Liebe vs. Porno: Warum Pornoschauen kein Fremdgehen ist
Pornos bedienen bestimmte Fantasien. Die meisten Pornokonsumenten stellen sich zwar Sex mit den Darstellern vor, sehen diese Personen aber nicht als Partner an ihrer Seite. Nur, weil dein Partner sich gerne diverse Sexszenen mit einem bestimmten Typ ansieht, bedeutet das also nicht, dass er dich nicht sexy findet oder dich ersetzen würde!
Das gilt auch für diverse Praktiken. Wer maßvoll und bewusst Pornofilme konsumiert, erwartet den gezeigten Sex nicht automatisch von seinem Partner. Selbst wenn Fremdgehen für dich bereits im Kopf anfängt, hat dein Gegenüber keinen realen Kontakt zu den Darstellern.
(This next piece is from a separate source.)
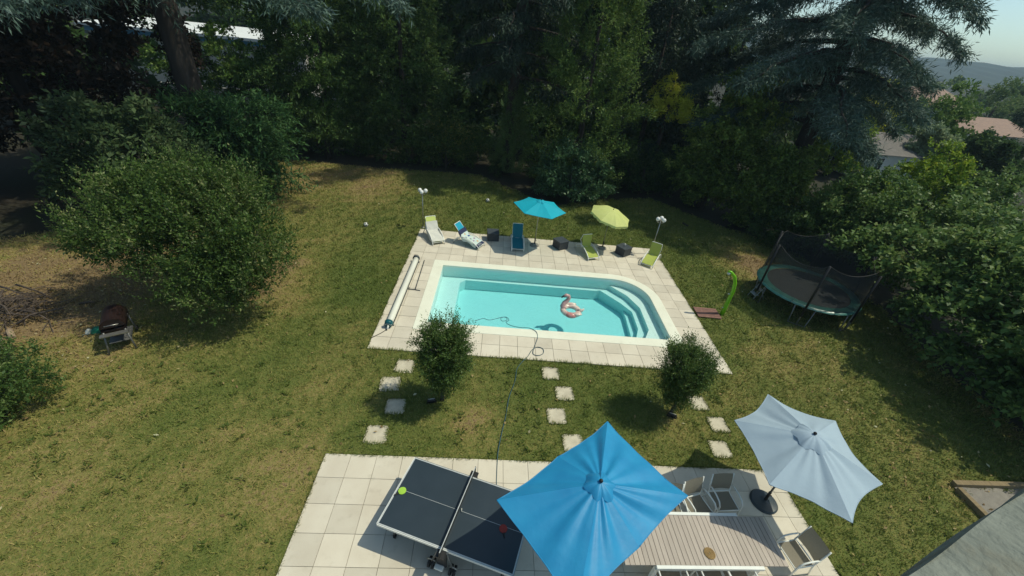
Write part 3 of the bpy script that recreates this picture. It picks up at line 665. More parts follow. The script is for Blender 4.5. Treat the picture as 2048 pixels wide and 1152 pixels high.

So gehst du damit um, wenn dein Partner Pornos schaut
Guckt dein Ehemann oder deine Freundin Pornofilme, ist das kein exotisches Hobby, denn statistisch betrachtet sind die Deutschen im internationalen Vergleich Porno-Weltmeister in Sachen Konsum. Das bestätigt der Psychologe Ferdinand Mitterlehner im Interview mit Freundin.de: „Die Deutschen sind im Vergleich zu anderen Ländern an der Spitze im Porno-Konsum, Männer wie Frauen und das oft sogar während der Arbeitszeit.” Wenn das Porn Binge Watching deines Partners euer (Liebes)Leben negativ beeinflusst, solltest du handeln.
Jana Förster empfiehlt, das Thema zeitnah und vorsichtig beim anderen anzusprechen und nicht zu warten, bis der Frust zu groß ist: „Ich erlebe oft, dass so lange mit dem Gespräch gewartet wird, bis die Eröffnung des Gesprächs nur noch von sprudelnden Vorwürfen geprägt ist.” Das bringt euch als Paar nicht weiter. Frage deinen Partner, wie er selbst seinen Pornokonsum erlebt und ob er diesen bedenklich findet. Wenn er keine Probleme sieht, sag ihm, wie du dich damit fühlst – vor allem, wenn der Partner heimlich Pornos schaut.
Eine andere Möglichkeit ist der Vorschlag, gemeinsam Pornos zu gucken. Signalisiere dein Interesse an den Erotikclips, die der andere gerne ansieht, und lerne etwas über seine sexuellen Vorlieben. Das bedeutet nicht, dass ihr anschließend Sex wie im Porno haben müsst. Setzt nur in die Realität um, was euch beiden gefällt. Erotikfilme sind gute Inspirationen, um euer Liebesleben aufzufrischen. Aber nicht alles, was visuell erregend ist, ist auch in der Realität sexy.